La Croix : Pourquoi avoir choisi le métier de photojournaliste ?

Dar Yasin : Je suis d’une famille de photojournalistes. J’ai étudié l’informatique avant de choisir cette profession. Je n’ai pas de diplôme de journaliste, je suis autodidacte.

Est-ce différent de travailler dans son propre pays que n’importe où ailleurs ?

D.Y. : Oui et non. Dans votre pays vous êtes dans un endroit familier, vous connaissez les normes culturelles et vous avez « vos personnes » sur lesquelles vous pouvez compter. Ailleurs, ce n’est pas toujours le cas. Mais quel que soit l’endroit ou vous travaillez, c’est toujours votre cœur, votre esprit et vos yeux qui conduisent le travail de la main. Aussi longtemps que vous croyez à votre instinct et respectez la culture et les gens du pays où vous êtes, c’est l’essentiel.

Quelles sont les difficultés les plus importantes rencontrées en couvrant la crise au Cachemire indien ?

D.Y. : Le plus difficile c’est de savoir que je suis responsable pour témoigner de ce qui arrive à mon pays et à mon peuple. L’autre difficulté est de regarder les gens dans les yeux et de leur assurer que les images font vraiment la différence, parce qu’en tant que journaliste nous sommes souvent pris dans une situation inconfortable où, quoi que vos reportages décrivent, ils semblent ne pas changer la situation sur le terrain. En tout cas pas assez vite pour ceux qui en souffrent. Et ainsi les gens commencent à vous percevoir comme un voyeur. Et troisièmement, parce que la crise au Cachemire est si volatile et imprévisible que vous ne savez jamais si vous allez rentrer à la maison le soir retrouver votre famille.

Un journaliste a été tué comme le montrent certaines de vos images. Avez-vous subi des pressions de la part des autorités indiennes ?

D.Y. : Nous avons toujours maintenu des relations professionnelles. Cette fois-ci, et auparavant aussi, nous avons été empêchés de réaliser notre travail par les autorités et les gens. Mais c’est inhérent à la nature du reportage sur les conflits.

Que pensez-vous de l’objectivité journalistique ? N’est-ce pas une difficulté d’être à la fois journaliste observateur et victime de la situation en tant que cachemiri ?

D.Y. : Je crois que l’objectivité du journaliste est un mythe. L’acte même de photographier est subjectif. Quand je photographie une manifestation, je peux décider de la prendre de face, et, en fonction de la distance, de la lumière et de mes objectifs, ce que je vois sera différent de ce que mon collègue qui a décidé de courir sur le toit d’une maison proche… Les deux sont des descriptions précises mais, en même temps, des choix subjectifs.

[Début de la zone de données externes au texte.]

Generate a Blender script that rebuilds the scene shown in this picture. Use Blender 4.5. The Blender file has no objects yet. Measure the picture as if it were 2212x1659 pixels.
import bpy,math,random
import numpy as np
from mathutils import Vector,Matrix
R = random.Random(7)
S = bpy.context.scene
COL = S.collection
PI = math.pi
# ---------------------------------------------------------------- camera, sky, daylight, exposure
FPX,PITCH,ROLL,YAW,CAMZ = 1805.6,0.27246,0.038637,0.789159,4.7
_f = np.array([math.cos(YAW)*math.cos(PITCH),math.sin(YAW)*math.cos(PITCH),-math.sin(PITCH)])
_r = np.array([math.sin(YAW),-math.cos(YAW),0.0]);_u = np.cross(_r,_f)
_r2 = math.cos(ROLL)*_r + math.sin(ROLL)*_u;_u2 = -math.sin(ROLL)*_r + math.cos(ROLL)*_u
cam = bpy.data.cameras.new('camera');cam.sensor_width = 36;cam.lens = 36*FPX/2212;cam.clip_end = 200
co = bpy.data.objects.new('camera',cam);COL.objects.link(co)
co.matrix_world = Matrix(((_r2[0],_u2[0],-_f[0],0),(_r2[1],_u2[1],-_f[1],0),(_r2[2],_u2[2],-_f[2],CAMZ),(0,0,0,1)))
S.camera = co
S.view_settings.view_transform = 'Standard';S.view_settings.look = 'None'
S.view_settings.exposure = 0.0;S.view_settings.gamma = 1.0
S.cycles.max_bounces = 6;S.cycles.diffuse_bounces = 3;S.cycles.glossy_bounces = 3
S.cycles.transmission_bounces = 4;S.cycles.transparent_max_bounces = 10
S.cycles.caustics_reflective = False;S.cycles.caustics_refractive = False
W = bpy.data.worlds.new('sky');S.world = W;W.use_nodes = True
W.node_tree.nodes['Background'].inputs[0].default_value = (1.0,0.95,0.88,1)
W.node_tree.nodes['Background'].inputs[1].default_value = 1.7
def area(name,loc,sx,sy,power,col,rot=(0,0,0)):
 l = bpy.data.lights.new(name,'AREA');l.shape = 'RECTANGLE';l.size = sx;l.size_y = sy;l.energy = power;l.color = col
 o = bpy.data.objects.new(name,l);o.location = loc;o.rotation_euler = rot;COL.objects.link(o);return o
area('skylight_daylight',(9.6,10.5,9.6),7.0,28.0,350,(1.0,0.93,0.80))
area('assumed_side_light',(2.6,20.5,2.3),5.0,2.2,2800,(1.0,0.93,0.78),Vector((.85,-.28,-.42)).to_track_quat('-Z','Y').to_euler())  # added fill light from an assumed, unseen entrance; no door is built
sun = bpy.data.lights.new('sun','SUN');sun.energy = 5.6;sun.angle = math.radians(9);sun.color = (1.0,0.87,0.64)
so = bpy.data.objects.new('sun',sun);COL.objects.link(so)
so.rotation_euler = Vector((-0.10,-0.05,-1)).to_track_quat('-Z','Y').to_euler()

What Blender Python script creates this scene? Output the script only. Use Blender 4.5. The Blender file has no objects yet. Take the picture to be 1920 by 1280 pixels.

Je préfère voir le fait d’être juge et partie comme une question de confiance ou de manque de confiance. Avoir la responsabilité de figer un moment précis pour l’afficher aux yeux du monde d’aujourd’hui et des générations futures donne une sensation de puissance. Et en même temps, se voir confier cette mission procure un réel sentiment d’humilité.

Comment la population réagit-elle après les décisions prises par le gouvernement indien d’abroger l’autonomie de la région au début du mois d’août ?

D.Y. : Les autorités ont suspendu Internet et les téléphones mobiles, tactique habituelle pour éviter l’organisation de manifestations anti-indiennes et arrêter la diffusion des nouvelles. Après des jours de couvre-feu non déclaré les autorités l’ont assoupli mais les choses sont encore très tendues.

Pouvez vous continuer à couvrir les événements ?

D.Y. : Nous continuons à couvrir les événements mais ce n’est pas évident de se déplacer depuis la première semaine où les autorités ont imposé des restrictions sur la circulation des personnes. Nous nous retrouvons propulsés dans les années 1990, quand nous n’avions aucun moyen de transmettre images et nouvelles. Nous avons dû envoyer clandestinement les reportages à New Delhi en les confiant à des passagers voyageant hors de la vallée.

Que pourrait-il arriver de mieux au Cachemire selon vous ?

D.Y. : La meilleure chose pour le Cachemire aujourd’hui serait que les proches puissent se rassurer en se disant s’ils vont bien. La meilleure chose serait que ma mère et d’innombrables autres comme elle puissent parler à leurs enfants et entendre leurs voix. Pour les familles, pouvoir célébrer les festivals et les mariages, avoir la possibilité de prier et de donner les derniers sacrements aux défunts. Parce qu’en fin de compte, ce devrait être l’humanité qui prime avant tout. Il y a toujours une solution. Comme après chaque nuit noire, vient le lever du soleil.